Blood test exonerates Bannister, Sheriff calls DUI charges a 'mistake'

Photo by Nate McCullough

Photo by Nate McCullough

LAWRENCEVILLE -- Gwinnett County Sheriff Butch Conway issued an apology this morning to Chairman Charles Bannister and his family after an expedited blood test showed the county's top government official had no alcohol in his system during a DUI arrest Monday night.

A blood sample drawn by deputies for testing by the Georgia Bureau of Investigation's crime lab yielded similar results Thursday to a Breathalyzer test Bannister consented to in jail -- a blood alcohol level of .000, Conway said.

Conway has asked Gwinnett County Solicitor Rosanna Szabo to dismiss all charges, he said during a press conference.

"I want to extend my apology, personally, to Chairman Bannister, his wife and family for this entire incident," Conway said. "At this point, I feel the deputies probably relied on eyewitness statements to too great an extent."

An analysis of Bannister's blood was expedited due to media interest in the case. Conway said he personally spoke with GBI Director Vernon Keenan and asked he give the test first priority.

Bannister's attorney, Alan Mullinax, confirmed that Bannister had been invited by Conway to the 11:15 a.m. press conference but couldn't attend. Bannister is prepping for a scheduled business mission to China, his attorney said.

Deputies used eyewitness statements, Bannister's admission to drinking beer and roadside sobriety tests to conclude Bannister was under the influence. Conway continues to "totally deny" that the arrest was politically motivated or a set-up by his department.

"These deputies are not politically involved in anything, to my knowledge," he said. "And, to my knowledge, neither were the eyewitnesses that made the phone call" reporting Bannister was drinking while using his county-issued car at a Lilburn cafe, Conway said.

The arresting deputy, M.G. Cumming, has 14 years law enforcement experience, six of that with the Gwinnett County Police Department, Conway said. All deputies receive training on DUI violations, which are technical, fraught with loopholes and difficult to prove, he said.

Conway's department made just seven DUI arrests last year, which called into question why the Sheriff's Department was involved.

The initial caller contacted a friend and off-duty Sheriff's Department deputy whose number he carried in his cell phone. That deputy contacted a supervisor about how to proceed, Conway said.

Conway said he received several phone calls from deputies as Bannister's vehicle was being watched and informed a supervisor "to do his job." Conway also advised deputies to contact the Gwinnett police DUI task force, who had jurisdiction, but was told that unit was not on shift yet, he said.

Reports indicate Bannister was having drinks with two men at the time, but only Bannister was followed. Conway had no input as to whether Bannister should be charged or not, he said.

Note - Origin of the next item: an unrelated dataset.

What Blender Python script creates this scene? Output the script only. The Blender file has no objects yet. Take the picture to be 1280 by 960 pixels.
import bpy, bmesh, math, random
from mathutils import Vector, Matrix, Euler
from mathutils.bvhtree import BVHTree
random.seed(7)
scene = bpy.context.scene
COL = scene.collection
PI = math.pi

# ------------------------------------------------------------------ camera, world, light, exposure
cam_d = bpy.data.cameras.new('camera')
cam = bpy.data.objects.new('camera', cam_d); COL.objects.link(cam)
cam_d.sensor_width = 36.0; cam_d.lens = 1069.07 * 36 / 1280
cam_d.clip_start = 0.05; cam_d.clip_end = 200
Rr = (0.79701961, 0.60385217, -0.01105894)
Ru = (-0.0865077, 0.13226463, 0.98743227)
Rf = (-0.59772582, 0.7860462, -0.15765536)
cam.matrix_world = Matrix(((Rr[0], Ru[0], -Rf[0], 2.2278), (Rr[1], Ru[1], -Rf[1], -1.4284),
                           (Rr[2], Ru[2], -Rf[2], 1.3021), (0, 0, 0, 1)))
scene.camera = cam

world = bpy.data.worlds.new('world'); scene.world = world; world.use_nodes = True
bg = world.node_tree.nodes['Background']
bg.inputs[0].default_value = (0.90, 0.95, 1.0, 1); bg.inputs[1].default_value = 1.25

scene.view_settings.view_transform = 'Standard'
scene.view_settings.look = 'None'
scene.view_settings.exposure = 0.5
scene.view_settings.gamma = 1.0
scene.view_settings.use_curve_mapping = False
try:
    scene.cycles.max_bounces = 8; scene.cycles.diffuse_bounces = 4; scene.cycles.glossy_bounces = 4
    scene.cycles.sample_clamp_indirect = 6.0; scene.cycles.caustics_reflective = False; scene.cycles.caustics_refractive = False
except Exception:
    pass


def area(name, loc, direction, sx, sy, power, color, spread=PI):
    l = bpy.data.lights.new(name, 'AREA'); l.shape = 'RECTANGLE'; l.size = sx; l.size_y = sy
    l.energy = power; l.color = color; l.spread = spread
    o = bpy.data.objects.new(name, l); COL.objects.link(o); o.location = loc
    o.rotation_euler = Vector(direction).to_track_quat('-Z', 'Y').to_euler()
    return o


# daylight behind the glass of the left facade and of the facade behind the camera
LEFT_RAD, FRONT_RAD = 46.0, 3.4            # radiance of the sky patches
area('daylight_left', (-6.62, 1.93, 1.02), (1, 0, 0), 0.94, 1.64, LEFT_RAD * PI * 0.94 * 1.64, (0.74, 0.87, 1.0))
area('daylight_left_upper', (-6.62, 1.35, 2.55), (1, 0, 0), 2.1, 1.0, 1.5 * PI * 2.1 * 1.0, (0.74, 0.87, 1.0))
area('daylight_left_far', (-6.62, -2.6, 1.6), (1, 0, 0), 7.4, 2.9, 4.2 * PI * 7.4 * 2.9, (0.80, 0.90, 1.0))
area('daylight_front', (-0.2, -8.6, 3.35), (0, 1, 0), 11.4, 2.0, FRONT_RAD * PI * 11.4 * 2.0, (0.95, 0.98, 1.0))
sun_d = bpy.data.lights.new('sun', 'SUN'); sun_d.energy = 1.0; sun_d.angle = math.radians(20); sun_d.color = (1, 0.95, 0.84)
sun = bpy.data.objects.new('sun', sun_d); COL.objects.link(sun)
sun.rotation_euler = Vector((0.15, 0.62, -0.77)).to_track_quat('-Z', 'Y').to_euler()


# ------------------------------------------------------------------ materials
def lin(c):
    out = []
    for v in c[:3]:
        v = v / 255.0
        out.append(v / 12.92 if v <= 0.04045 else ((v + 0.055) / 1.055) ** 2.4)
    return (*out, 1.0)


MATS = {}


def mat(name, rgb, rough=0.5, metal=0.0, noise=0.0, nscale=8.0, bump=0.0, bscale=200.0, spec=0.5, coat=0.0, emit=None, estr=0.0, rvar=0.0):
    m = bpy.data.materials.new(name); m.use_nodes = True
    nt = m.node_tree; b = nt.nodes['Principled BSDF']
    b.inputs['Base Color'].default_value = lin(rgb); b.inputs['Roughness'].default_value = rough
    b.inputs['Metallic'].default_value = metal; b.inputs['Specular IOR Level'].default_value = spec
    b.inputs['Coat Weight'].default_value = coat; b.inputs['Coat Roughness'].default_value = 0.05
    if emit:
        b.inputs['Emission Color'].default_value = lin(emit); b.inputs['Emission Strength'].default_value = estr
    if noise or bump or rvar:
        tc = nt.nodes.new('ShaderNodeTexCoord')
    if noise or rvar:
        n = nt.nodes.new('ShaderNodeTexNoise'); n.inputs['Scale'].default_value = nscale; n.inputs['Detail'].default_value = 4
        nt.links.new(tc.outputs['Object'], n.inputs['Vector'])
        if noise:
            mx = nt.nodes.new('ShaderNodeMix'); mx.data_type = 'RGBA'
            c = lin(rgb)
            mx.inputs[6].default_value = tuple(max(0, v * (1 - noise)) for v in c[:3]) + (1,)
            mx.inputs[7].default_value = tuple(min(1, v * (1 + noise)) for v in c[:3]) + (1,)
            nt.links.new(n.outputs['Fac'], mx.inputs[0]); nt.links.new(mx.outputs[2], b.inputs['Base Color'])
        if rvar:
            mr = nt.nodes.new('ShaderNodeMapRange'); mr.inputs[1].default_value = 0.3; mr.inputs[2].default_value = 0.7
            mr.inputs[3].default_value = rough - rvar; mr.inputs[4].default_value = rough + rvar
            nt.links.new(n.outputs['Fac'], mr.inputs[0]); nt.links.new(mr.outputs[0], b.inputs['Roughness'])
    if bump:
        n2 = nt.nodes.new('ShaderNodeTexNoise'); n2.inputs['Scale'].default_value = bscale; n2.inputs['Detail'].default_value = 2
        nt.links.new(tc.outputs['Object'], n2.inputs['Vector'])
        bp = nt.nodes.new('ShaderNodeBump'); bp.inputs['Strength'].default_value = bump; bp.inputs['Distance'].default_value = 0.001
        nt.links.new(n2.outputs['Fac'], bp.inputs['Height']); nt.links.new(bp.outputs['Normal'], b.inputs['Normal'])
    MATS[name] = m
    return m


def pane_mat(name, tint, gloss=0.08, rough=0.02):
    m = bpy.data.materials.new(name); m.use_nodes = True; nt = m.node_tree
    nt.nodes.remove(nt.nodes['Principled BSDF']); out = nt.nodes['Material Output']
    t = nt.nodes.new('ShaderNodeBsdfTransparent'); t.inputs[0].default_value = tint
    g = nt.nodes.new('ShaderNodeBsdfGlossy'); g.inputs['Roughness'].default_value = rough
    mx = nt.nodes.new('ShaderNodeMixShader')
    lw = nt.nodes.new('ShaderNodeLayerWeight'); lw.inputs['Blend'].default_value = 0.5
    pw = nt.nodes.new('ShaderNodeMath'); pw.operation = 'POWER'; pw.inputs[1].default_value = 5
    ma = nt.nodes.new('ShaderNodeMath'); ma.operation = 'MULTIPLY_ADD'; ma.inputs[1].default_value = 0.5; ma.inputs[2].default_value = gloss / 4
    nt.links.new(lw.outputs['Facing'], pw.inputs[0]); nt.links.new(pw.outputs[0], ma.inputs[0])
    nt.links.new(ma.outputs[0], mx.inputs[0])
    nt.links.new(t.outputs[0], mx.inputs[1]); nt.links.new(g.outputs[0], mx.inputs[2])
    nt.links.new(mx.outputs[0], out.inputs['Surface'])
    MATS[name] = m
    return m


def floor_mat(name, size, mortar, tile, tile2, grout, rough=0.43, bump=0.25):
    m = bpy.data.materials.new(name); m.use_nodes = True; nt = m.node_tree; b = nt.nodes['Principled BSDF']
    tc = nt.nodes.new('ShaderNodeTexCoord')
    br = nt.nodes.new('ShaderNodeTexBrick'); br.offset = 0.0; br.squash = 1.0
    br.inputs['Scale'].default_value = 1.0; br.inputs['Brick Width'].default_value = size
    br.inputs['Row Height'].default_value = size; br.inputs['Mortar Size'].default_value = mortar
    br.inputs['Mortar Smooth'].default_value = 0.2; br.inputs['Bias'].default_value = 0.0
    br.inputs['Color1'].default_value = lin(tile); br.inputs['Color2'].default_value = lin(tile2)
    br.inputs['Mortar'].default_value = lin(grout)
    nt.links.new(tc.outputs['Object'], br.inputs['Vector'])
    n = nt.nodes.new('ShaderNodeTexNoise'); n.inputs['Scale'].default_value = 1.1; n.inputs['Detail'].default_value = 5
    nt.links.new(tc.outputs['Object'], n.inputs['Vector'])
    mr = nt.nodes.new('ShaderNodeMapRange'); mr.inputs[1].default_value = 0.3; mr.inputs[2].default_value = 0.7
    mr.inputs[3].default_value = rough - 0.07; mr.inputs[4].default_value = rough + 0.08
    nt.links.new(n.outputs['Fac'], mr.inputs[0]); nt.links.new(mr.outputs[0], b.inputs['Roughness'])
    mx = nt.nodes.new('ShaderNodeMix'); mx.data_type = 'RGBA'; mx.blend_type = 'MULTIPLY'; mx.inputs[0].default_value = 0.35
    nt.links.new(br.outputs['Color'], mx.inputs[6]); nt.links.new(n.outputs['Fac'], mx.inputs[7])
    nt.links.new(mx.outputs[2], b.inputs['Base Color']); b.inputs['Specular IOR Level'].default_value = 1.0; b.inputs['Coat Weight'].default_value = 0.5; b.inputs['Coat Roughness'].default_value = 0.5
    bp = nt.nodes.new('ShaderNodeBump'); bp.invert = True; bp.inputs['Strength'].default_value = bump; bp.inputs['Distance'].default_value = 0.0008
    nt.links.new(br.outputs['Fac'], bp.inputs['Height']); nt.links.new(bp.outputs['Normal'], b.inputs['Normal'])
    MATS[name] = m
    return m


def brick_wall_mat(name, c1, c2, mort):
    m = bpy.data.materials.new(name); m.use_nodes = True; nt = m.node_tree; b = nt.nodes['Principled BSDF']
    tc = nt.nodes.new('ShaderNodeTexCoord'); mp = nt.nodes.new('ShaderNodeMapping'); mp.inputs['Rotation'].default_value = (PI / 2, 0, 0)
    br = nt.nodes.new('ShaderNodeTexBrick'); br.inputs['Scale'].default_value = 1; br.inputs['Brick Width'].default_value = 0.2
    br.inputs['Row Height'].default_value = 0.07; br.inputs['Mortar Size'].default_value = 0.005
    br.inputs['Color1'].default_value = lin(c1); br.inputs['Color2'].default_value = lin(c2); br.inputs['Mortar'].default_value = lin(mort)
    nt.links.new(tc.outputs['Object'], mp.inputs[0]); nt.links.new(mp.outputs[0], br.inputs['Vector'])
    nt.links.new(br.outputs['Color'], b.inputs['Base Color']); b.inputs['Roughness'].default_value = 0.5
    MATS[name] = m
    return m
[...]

"The information (from the caller) wasn't on how much (the other two men) had to drink ... I think the county vehicle was certainly part of this, and part of what led to the mistake," Conway said. "We may have got a little over-zealous because it was a county vehicle being operated."

Conway said it's not against the law to drink and drive in a county vehicle. The Sheriff's Department has a zero tolerance policy, but that doesn't apply to elected officials on the county level, he said.

Both deputies involved have multiple years experience with Conway's department and county police, he said. Neither will face reprimands but could be retrained in DUI procedures, the sheriff said.

The Sheriff's Department has only three cars equipped with in-car video. Neither was involved in Bannister's arrest.

Based on the incident, Conway said he plans to install in-car video and equip all deputies with Alco-Sensors (handheld alcohol sensing meters) in the department's field operation and civil division. Department officials could not immediately estimate how many vehicles that will encompass.

"It's not hundreds," Sheriff's Department spokeswoman Stacey Bourbonnais said.

Conway said he'll use existing drug forfeiture money to pay for the added equipment.

Conway said his relationship with Bannister carries conflicting interests but no personal animosity.

"There's been a lot of talk about the chairman and I being political adversaries, having personal dislike of each other -- and that's not true," Conway said. "We're not close friends, but I certainly consider him a business associate."

Conway said deputies took greater precaution and collected multiple witness statements knowing the case involved a top government official and would be subject to public scrutiny.

"Police and deputies are not infallible," he said. "They made a mistake, and that's apparent on it's face. I'm apologizing for that mistake."

As for potential damage to Bannister's reputation, Conway said: "People are too quick to jump. I've heard a lot of comments both ways on this. It reminds us that's why we have courts, that's why we have defense attorneys, and that's why we test."

Bannister, 71, and his attorney have maintained through the ordeal the blood tests would exonerate him.